Hidden Dangers of Google Glasses



If you think texting while walking is dangerous, just wait until everyone starts wearing Google's futuristic, internet-connected glasses.
Directions to your destination appear literally before your eyes. You can talk to friends over video chat, take a photo or even buy a few things online as you walk around.
These glasses can do anything a smartphone or tablet computer does now -- and then some.

Google gave a glimpse of "Project Glass" in a video and blog post this week. Still in an early prototype stage, the glasses open up endless possibilities-as well as challenges to safety, privacy and fashion sensibility.
The prototypes have a sleek wrap-around look and appear nothing like clunky 3D glasses. But if Google isn't careful, they could be dismissed as a kind of Bluetooth earpiece of the future, a fashion faux-pas where bulky looks outweigh marginal utility.

In development for a couple of years, the project is the brainchild of Google X, the online search-leader's secret facility that spawned the self-driving car and could one day let people ride elevators into space.
If it takes off, it could bring reality another step closer to science fiction, where the line between human and machine blurs.
"My son is 4 years old and this is going to be his generation's reality," said Guy Bailey, who works as a social media supervisor for Kennesaw State University outside Atlanta.

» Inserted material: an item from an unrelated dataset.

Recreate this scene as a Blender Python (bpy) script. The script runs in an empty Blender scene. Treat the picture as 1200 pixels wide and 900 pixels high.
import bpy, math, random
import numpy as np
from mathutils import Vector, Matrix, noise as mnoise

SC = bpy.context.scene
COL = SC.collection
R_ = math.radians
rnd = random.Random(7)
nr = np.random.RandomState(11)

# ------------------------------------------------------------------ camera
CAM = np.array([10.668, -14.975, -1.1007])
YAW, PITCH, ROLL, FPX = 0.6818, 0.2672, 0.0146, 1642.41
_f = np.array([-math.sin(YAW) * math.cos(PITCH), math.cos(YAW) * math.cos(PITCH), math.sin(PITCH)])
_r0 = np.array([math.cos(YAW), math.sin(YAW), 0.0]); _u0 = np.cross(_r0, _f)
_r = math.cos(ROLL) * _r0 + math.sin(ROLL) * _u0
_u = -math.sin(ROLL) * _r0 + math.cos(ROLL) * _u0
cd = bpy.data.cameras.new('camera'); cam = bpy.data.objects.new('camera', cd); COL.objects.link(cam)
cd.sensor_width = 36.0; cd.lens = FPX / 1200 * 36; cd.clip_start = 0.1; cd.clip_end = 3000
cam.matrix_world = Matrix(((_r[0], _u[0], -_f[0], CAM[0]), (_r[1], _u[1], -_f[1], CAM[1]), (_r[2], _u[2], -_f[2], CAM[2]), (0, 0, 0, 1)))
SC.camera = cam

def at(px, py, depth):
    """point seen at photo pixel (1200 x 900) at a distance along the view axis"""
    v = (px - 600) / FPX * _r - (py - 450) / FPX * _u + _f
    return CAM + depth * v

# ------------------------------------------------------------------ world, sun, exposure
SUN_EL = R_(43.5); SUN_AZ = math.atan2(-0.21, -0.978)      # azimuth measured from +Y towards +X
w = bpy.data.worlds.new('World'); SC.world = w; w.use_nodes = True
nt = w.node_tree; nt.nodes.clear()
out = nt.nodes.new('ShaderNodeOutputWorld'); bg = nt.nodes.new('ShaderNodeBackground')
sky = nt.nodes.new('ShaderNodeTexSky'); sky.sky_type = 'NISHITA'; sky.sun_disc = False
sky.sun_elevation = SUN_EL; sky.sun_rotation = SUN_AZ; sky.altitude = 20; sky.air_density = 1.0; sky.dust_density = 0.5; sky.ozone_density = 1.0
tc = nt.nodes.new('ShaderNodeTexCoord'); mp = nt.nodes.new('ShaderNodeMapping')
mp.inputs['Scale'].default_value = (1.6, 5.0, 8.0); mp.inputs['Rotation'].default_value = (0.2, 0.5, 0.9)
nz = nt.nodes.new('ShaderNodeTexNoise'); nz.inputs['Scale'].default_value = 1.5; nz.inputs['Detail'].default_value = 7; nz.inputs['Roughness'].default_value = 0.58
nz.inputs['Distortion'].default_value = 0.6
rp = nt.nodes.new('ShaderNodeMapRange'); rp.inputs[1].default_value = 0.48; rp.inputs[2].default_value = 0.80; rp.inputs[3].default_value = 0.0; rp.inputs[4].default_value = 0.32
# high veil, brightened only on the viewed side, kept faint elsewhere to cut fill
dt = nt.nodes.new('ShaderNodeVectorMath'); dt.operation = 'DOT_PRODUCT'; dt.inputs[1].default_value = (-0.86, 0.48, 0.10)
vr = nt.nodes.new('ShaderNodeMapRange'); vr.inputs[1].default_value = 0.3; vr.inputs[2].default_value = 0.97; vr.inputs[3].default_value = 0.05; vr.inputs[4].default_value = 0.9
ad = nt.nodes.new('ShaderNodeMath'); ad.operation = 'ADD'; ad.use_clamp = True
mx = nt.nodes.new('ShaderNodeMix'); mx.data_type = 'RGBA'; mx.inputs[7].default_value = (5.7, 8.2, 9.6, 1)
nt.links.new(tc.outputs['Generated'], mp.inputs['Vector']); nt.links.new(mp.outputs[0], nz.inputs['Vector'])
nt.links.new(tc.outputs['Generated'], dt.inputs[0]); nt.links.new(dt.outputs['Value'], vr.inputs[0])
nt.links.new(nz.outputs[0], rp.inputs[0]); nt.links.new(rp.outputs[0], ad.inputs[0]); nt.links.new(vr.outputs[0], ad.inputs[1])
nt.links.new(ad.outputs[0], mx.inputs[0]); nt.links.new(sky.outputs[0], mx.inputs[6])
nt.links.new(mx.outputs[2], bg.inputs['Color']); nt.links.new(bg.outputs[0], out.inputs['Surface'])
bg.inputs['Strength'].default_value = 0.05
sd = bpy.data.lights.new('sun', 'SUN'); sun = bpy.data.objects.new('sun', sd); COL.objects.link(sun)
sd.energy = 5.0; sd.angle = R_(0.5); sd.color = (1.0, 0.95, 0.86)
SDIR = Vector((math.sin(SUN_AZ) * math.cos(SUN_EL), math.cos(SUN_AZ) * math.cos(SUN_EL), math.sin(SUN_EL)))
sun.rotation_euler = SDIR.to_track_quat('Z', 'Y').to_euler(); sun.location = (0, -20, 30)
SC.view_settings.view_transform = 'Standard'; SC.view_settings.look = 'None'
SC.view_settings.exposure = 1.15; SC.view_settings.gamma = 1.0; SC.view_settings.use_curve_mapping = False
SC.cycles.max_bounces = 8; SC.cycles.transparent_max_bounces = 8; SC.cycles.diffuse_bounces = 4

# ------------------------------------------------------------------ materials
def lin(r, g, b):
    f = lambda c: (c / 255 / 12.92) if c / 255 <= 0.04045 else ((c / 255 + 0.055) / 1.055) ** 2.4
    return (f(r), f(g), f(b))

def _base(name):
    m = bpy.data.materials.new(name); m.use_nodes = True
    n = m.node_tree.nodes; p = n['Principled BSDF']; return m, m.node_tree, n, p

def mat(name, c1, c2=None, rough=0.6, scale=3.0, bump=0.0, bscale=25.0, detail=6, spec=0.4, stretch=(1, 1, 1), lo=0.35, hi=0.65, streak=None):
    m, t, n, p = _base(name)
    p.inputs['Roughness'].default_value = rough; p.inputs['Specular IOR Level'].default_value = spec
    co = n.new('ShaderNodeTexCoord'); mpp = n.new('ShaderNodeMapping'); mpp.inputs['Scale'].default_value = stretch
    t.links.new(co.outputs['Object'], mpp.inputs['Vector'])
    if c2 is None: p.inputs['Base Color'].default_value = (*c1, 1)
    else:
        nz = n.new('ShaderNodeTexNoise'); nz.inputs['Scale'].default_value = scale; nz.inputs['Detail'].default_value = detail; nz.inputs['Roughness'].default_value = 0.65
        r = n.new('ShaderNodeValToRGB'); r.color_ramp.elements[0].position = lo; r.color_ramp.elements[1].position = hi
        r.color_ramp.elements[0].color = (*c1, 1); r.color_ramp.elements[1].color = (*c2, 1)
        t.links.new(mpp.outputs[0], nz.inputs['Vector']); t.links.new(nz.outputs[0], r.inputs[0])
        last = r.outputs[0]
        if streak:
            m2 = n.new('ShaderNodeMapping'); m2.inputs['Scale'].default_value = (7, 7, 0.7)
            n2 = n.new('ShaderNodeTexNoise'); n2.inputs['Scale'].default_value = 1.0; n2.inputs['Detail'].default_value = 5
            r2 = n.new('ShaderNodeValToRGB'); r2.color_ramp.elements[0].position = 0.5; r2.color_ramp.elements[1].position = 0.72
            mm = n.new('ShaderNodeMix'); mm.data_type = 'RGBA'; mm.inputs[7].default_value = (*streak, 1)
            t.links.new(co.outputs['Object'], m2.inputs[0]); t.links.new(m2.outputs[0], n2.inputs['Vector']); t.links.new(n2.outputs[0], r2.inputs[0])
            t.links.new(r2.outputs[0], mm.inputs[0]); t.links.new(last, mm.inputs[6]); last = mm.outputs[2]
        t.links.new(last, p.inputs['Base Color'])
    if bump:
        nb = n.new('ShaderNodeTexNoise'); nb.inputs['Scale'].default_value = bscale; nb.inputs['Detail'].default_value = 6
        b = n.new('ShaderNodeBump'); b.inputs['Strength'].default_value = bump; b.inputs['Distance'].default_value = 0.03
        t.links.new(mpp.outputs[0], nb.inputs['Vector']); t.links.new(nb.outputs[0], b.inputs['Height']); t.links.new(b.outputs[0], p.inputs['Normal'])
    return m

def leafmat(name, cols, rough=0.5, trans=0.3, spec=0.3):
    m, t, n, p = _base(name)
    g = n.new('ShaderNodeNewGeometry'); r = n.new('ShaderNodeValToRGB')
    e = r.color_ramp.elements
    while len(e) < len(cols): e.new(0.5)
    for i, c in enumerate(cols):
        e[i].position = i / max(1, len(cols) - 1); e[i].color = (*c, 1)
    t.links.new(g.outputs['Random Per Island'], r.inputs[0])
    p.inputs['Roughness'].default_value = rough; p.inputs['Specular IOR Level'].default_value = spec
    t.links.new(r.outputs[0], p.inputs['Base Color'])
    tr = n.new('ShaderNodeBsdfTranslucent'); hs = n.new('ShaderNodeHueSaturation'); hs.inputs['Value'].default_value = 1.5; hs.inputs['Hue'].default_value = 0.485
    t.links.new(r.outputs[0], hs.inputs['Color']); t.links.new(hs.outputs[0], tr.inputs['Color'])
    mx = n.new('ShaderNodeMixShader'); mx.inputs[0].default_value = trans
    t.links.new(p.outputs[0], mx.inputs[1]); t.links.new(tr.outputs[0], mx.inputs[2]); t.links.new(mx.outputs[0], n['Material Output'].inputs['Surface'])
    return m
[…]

He expects it might even be followed by body implants, so that in 10 years or so you'll be able to get such a "heads-up" display inside your head.

At its best, the goal is to make your life easier by putting the tools now at your fingertips in front of your eyes.
"There is a lot of data about the world that would be great if more people had access to as they are walking down the street," said Jason Tester, research director at the nonprofit Institute For the Future in Palo AltoCalifornia.
That said, "once that information is not only at our fingertips but literally in our field of view, it may become too much."

Always-on smartphones with their constant Twitter feeds, real-time weather updates and "Angry Birds" games are already leaving people with a sense of information overload. But at least you can put your smartphone away. Having all that in front of your eyes could become too much.